Begin Source material

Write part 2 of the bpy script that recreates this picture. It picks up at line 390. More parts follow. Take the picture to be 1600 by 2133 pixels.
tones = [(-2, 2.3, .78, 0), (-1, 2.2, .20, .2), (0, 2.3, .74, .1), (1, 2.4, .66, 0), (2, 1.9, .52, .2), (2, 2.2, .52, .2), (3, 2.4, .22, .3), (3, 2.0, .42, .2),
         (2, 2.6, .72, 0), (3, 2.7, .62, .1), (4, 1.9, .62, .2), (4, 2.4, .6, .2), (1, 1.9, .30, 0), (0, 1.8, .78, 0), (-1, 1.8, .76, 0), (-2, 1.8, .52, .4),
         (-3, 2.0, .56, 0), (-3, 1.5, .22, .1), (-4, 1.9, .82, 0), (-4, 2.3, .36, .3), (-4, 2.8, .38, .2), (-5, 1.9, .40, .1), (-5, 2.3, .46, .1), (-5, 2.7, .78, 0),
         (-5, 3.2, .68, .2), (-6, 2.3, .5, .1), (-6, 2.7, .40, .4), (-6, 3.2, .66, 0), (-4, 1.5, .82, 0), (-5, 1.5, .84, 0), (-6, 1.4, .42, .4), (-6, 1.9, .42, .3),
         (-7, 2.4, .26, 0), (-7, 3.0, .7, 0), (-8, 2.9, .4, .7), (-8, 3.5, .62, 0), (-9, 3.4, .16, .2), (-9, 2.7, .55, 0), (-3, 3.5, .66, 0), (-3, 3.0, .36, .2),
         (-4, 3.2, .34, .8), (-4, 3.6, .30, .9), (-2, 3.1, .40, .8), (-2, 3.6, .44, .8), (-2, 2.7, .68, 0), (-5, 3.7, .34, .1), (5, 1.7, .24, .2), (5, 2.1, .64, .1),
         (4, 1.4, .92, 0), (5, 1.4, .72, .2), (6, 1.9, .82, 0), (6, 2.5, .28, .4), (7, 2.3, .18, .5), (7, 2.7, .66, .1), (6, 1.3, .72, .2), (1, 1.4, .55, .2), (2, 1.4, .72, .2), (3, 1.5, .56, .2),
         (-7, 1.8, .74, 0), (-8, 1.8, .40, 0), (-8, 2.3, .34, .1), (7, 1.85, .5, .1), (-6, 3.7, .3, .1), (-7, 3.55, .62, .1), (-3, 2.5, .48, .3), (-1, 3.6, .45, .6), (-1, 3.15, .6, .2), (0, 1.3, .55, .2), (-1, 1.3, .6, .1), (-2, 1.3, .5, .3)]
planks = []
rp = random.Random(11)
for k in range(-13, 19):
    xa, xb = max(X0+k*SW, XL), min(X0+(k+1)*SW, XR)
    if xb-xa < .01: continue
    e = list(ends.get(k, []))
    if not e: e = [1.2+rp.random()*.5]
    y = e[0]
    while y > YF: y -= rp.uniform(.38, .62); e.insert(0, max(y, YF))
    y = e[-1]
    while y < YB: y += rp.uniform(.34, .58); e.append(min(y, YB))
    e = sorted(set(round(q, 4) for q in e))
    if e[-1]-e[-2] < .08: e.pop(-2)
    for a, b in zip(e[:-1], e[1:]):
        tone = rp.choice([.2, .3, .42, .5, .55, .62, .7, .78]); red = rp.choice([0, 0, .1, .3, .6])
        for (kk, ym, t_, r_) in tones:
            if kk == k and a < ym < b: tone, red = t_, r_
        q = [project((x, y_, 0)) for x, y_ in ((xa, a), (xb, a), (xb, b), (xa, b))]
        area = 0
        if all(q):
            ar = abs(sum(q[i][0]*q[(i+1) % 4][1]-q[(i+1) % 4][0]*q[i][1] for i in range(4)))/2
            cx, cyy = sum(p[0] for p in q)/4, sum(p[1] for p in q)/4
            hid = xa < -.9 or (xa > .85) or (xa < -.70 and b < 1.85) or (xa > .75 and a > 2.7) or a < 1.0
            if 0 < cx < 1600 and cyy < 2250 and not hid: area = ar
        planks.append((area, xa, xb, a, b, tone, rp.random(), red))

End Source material

# Exercise
Return every line of the material exactly.

# Solved problem
Write part 2 of the bpy script that recreates this picture. It picks up at line 390. More parts follow. Take the picture to be 1600 by 2133 pixels.
tones = [(-2, 2.3, .78, 0), (-1, 2.2, .20, .2), (0, 2.3, .74, .1), (1, 2.4, .66, 0), (2, 1.9, .52, .2), (2, 2.2, .52, .2), (3, 2.4, .22, .3), (3, 2.0, .42, .2),
         (2, 2.6, .72, 0), (3, 2.7, .62, .1), (4, 1.9, .62, .2), (4, 2.4, .6, .2), (1, 1.9, .30, 0), (0, 1.8, .78, 0), (-1, 1.8, .76, 0), (-2, 1.8, .52, .4),
         (-3, 2.0, .56, 0), (-3, 1.5, .22, .1), (-4, 1.9, .82, 0), (-4, 2.3, .36, .3), (-4, 2.8, .38, .2), (-5, 1.9, .40, .1), (-5, 2.3, .46, .1), (-5, 2.7, .78, 0),
         (-5, 3.2, .68, .2), (-6, 2.3, .5, .1), (-6, 2.7, .40, .4), (-6, 3.2, .66, 0), (-4, 1.5, .82, 0), (-5, 1.5, .84, 0), (-6, 1.4, .42, .4), (-6, 1.9, .42, .3),
         (-7, 2.4, .26, 0), (-7, 3.0, .7, 0), (-8, 2.9, .4, .7), (-8, 3.5, .62, 0), (-9, 3.4, .16, .2), (-9, 2.7, .55, 0), (-3, 3.5, .66, 0), (-3, 3.0, .36, .2),
         (-4, 3.2, .34, .8), (-4, 3.6, .30, .9), (-2, 3.1, .40, .8), (-2, 3.6, .44, .8), (-2, 2.7, .68, 0), (-5, 3.7, .34, .1), (5, 1.7, .24, .2), (5, 2.1, .64, .1),
         (4, 1.4, .92, 0), (5, 1.4, .72, .2), (6, 1.9, .82, 0), (6, 2.5, .28, .4), (7, 2.3, .18, .5), (7, 2.7, .66, .1), (6, 1.3, .72, .2), (1, 1.4, .55, .2), (2, 1.4, .72, .2), (3, 1.5, .56, .2),
         (-7, 1.8, .74, 0), (-8, 1.8, .40, 0), (-8, 2.3, .34, .1), (7, 1.85, .5, .1), (-6, 3.7, .3, .1), (-7, 3.55, .62, .1), (-3, 2.5, .48, .3), (-1, 3.6, .45, .6), (-1, 3.15, .6, .2), (0, 1.3, .55, .2), (-1, 1.3, .6, .1), (-2, 1.3, .5, .3)]
planks = []
rp = random.Random(11)
for k in range(-13, 19):
    xa, xb = max(X0+k*SW, XL), min(X0+(k+1)*SW, XR)
    if xb-xa < .01: continue
    e = list(ends.get(k, []))
    if not e: e = [1.2+rp.random()*.5]
    y = e[0]
    while y > YF: y -= rp.uniform(.38, .62); e.insert(0, max(y, YF))
    y = e[-1]
    while y < YB: y += rp.uniform(.34, .58); e.append(min(y, YB))
    e = sorted(set(round(q, 4) for q in e))
    if e[-1]-e[-2] < .08: e.pop(-2)
    for a, b in zip(e[:-1], e[1:]):
        tone = rp.choice([.2, .3, .42, .5, .55, .62, .7, .78]); red = rp.choice([0, 0, .1, .3, .6])
        for (kk, ym, t_, r_) in tones:
            if kk == k and a < ym < b: tone, red = t_, r_
        q = [project((x, y_, 0)) for x, y_ in ((xa, a), (xb, a), (xb, b), (xa, b))]
        area = 0
        if all(q):
            ar = abs(sum(q[i][0]*q[(i+1) % 4][1]-q[(i+1) % 4][0]*q[i][1] for i in range(4)))/2
            cx, cyy = sum(p[0] for p in q)/4, sum(p[1] for p in q)/4
            hid = xa < -.9 or (xa > .85) or (xa < -.70 and b < 1.85) or (xa > .75 and a > 2.7) or a < 1.0
            if 0 < cx < 1600 and cyy < 2250 and not hid: area = ar
        planks.append((area, xa, xb, a, b, tone, rp.random(), red))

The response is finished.